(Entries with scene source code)
Start

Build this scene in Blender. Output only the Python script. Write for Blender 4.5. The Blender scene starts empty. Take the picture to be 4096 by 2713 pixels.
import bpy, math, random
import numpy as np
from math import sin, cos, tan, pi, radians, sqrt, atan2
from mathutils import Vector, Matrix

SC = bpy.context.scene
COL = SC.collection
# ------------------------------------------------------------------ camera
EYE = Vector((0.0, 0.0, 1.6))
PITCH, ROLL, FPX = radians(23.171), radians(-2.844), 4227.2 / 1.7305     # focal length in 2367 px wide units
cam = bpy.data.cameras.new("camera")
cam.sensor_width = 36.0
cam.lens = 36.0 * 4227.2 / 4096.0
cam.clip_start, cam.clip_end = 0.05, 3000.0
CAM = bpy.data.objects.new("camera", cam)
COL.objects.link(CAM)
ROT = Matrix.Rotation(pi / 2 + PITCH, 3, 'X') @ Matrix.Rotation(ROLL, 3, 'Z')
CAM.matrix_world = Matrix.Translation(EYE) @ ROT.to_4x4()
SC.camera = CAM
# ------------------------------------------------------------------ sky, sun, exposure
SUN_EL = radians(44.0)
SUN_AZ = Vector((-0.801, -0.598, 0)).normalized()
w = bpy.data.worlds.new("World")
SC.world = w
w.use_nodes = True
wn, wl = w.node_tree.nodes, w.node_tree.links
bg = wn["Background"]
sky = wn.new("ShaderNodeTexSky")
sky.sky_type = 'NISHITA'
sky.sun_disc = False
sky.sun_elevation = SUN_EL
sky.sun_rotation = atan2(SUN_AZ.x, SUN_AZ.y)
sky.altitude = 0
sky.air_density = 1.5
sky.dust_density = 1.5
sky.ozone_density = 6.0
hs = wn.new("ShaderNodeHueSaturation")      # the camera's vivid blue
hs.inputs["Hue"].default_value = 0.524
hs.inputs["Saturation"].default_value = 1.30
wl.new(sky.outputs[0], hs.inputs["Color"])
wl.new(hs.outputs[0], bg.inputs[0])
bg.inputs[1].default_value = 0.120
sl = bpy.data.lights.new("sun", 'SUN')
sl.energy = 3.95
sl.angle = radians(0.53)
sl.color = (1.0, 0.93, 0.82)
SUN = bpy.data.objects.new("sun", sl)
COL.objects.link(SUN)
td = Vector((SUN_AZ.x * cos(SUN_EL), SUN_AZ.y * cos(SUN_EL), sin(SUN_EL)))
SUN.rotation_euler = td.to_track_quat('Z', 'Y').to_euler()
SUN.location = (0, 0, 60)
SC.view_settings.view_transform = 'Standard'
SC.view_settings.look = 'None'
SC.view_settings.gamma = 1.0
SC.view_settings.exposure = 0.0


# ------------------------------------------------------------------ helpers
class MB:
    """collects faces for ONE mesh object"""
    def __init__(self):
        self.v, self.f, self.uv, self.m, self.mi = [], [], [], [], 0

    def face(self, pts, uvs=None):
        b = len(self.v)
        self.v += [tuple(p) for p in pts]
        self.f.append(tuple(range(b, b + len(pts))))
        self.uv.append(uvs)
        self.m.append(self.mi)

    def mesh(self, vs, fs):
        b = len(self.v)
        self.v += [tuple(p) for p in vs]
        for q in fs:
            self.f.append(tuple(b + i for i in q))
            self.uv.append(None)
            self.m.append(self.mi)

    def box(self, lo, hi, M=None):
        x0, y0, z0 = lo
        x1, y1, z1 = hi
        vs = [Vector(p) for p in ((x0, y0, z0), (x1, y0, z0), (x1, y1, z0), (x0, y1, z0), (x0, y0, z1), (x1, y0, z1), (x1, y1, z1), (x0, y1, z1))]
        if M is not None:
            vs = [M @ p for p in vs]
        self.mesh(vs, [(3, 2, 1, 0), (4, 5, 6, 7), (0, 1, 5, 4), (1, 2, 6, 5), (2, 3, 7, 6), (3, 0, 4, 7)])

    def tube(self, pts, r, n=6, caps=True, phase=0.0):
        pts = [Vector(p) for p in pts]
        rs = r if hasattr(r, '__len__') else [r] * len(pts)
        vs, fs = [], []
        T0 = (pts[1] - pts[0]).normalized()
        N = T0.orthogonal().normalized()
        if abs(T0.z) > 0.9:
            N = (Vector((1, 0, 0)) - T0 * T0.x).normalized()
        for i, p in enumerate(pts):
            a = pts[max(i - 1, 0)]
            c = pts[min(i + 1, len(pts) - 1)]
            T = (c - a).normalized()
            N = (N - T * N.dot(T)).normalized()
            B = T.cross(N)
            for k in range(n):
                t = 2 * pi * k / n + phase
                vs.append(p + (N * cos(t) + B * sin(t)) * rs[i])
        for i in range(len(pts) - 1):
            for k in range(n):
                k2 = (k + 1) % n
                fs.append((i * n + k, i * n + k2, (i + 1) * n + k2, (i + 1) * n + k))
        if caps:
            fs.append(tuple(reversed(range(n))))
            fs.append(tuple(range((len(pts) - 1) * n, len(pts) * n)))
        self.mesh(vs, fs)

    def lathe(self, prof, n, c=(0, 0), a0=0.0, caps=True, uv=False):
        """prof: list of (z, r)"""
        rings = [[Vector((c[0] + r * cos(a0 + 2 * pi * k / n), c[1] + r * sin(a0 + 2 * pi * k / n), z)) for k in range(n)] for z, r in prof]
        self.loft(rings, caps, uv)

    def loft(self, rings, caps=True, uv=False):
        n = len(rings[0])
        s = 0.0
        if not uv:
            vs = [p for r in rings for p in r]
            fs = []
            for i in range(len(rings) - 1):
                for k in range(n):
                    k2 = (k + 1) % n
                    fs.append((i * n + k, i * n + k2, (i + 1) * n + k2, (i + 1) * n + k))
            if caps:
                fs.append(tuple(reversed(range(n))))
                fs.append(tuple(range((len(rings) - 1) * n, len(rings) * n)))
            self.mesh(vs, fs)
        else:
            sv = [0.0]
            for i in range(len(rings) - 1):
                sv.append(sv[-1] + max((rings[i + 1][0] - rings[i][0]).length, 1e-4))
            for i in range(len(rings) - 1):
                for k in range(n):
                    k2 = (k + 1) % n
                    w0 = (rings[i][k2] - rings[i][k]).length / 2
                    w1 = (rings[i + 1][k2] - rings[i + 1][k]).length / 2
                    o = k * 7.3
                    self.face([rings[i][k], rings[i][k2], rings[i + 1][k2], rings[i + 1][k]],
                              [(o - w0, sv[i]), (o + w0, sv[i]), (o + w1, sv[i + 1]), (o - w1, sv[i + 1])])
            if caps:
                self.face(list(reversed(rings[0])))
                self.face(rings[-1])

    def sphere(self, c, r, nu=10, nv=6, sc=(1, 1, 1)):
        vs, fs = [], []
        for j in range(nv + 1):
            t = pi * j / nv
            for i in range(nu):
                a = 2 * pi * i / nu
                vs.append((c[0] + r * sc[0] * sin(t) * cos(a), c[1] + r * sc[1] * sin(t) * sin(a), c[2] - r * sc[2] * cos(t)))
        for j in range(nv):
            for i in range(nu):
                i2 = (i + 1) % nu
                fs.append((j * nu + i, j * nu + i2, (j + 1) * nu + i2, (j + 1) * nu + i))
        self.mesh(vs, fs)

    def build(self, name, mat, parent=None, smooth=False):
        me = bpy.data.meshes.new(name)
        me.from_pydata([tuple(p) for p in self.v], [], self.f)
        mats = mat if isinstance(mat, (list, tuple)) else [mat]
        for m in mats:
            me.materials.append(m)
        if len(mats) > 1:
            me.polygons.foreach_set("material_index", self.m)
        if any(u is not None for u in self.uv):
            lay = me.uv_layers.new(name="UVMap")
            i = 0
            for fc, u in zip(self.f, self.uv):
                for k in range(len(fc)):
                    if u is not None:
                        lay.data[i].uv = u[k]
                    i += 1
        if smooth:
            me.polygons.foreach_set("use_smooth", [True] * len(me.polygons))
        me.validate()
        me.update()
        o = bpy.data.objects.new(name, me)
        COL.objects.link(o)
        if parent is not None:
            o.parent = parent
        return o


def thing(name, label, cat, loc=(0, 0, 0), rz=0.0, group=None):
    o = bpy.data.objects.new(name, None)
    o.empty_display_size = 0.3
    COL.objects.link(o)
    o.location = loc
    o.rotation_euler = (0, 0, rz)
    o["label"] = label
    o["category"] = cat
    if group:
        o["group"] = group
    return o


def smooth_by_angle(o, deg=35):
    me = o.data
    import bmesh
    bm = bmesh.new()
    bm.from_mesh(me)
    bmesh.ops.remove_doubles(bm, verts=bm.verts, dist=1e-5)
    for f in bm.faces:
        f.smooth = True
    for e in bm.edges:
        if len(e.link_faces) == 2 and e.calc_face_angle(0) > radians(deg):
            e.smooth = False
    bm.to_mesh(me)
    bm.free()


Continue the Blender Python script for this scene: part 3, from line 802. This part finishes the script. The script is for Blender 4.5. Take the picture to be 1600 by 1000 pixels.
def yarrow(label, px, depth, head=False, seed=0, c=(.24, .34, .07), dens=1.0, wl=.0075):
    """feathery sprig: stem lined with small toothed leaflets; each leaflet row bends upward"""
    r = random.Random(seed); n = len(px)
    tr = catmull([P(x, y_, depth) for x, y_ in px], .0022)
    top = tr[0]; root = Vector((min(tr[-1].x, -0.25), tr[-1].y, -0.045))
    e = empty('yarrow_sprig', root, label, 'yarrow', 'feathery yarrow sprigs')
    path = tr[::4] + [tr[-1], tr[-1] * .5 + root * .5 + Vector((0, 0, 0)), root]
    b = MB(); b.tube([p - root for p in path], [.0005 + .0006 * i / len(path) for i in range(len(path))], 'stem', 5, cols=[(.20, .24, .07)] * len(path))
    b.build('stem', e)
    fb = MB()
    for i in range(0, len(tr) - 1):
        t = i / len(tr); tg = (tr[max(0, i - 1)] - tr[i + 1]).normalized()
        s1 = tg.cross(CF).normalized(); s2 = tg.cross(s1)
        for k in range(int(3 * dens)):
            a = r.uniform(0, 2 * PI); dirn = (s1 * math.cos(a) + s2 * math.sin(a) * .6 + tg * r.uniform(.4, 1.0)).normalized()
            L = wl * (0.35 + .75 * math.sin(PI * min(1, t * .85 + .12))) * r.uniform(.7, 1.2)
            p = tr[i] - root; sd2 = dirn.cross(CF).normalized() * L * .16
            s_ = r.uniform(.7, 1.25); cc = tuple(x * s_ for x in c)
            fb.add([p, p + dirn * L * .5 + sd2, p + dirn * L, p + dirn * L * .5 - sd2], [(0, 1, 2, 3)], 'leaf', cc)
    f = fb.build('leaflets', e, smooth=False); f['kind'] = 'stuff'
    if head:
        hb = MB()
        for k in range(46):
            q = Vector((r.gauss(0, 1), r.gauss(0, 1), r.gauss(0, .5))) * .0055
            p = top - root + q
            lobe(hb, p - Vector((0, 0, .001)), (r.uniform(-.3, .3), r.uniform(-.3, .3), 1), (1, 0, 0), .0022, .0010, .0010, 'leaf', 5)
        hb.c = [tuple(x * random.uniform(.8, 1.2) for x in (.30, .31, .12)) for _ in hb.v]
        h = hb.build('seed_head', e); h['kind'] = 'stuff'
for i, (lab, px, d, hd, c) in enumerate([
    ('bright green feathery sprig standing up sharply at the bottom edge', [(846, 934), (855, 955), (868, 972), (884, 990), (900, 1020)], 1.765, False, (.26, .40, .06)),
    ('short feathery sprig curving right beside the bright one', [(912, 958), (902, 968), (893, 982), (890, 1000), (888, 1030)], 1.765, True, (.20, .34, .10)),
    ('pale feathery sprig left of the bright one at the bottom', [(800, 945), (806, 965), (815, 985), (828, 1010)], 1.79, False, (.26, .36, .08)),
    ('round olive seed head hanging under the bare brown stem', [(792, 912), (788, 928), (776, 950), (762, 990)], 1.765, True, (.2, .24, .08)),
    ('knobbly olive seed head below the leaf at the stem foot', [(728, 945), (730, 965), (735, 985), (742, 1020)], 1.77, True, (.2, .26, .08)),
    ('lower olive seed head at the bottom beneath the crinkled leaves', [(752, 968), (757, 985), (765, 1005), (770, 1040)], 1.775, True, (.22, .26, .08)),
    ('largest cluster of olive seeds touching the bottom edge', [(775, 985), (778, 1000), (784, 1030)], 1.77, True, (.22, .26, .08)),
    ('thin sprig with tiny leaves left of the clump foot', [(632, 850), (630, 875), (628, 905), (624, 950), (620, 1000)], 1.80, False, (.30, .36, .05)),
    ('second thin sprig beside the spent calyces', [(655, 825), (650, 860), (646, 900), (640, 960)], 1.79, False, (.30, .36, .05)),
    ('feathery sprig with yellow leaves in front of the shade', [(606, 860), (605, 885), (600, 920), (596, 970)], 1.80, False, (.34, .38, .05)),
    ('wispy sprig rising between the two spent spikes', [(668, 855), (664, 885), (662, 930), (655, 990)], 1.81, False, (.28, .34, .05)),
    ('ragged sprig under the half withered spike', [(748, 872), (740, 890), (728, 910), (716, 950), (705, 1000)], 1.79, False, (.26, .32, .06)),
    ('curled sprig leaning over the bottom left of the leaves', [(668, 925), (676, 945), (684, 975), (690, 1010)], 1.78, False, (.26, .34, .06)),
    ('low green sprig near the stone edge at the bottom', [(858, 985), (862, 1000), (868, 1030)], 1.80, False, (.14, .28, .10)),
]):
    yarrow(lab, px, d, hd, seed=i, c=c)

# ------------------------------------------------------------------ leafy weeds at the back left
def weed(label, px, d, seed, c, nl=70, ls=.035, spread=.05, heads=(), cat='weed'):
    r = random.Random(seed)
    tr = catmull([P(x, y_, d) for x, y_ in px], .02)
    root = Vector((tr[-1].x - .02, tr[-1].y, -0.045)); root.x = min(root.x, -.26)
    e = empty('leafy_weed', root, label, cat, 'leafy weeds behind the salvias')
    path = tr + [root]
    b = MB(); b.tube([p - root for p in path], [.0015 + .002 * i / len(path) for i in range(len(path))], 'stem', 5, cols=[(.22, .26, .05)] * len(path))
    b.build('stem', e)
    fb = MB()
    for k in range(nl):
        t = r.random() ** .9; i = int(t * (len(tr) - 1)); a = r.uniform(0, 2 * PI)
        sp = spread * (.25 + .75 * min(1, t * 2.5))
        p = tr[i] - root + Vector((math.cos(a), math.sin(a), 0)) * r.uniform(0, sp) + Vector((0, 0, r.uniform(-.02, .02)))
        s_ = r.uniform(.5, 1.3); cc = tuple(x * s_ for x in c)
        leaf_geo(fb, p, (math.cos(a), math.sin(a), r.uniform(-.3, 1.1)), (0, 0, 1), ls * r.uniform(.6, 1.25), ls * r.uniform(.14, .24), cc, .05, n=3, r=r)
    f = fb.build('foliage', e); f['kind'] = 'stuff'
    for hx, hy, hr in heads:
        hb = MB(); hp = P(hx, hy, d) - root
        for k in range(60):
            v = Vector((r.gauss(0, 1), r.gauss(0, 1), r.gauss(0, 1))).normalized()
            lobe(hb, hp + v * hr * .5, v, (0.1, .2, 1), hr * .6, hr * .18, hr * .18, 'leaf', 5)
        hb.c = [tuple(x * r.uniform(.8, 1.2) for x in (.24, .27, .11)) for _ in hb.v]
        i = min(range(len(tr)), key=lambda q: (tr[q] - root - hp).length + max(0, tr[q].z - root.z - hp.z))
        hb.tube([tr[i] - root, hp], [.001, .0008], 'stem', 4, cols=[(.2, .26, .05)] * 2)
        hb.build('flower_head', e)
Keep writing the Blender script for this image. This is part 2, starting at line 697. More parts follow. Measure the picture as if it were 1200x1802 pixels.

End

» To do:
Write out the records exactly, starting at the first line and stopping after the line that contains "from mathutils import Vector, Matrix".

» Answer to the problem:
Build this scene in Blender. Output only the Python script. Write for Blender 4.5. The Blender scene starts empty. Take the picture to be 4096 by 2713 pixels.
import bpy, math, random
import numpy as np
from math import sin, cos, tan, pi, radians, sqrt, atan2
from mathutils import Vector, Matrix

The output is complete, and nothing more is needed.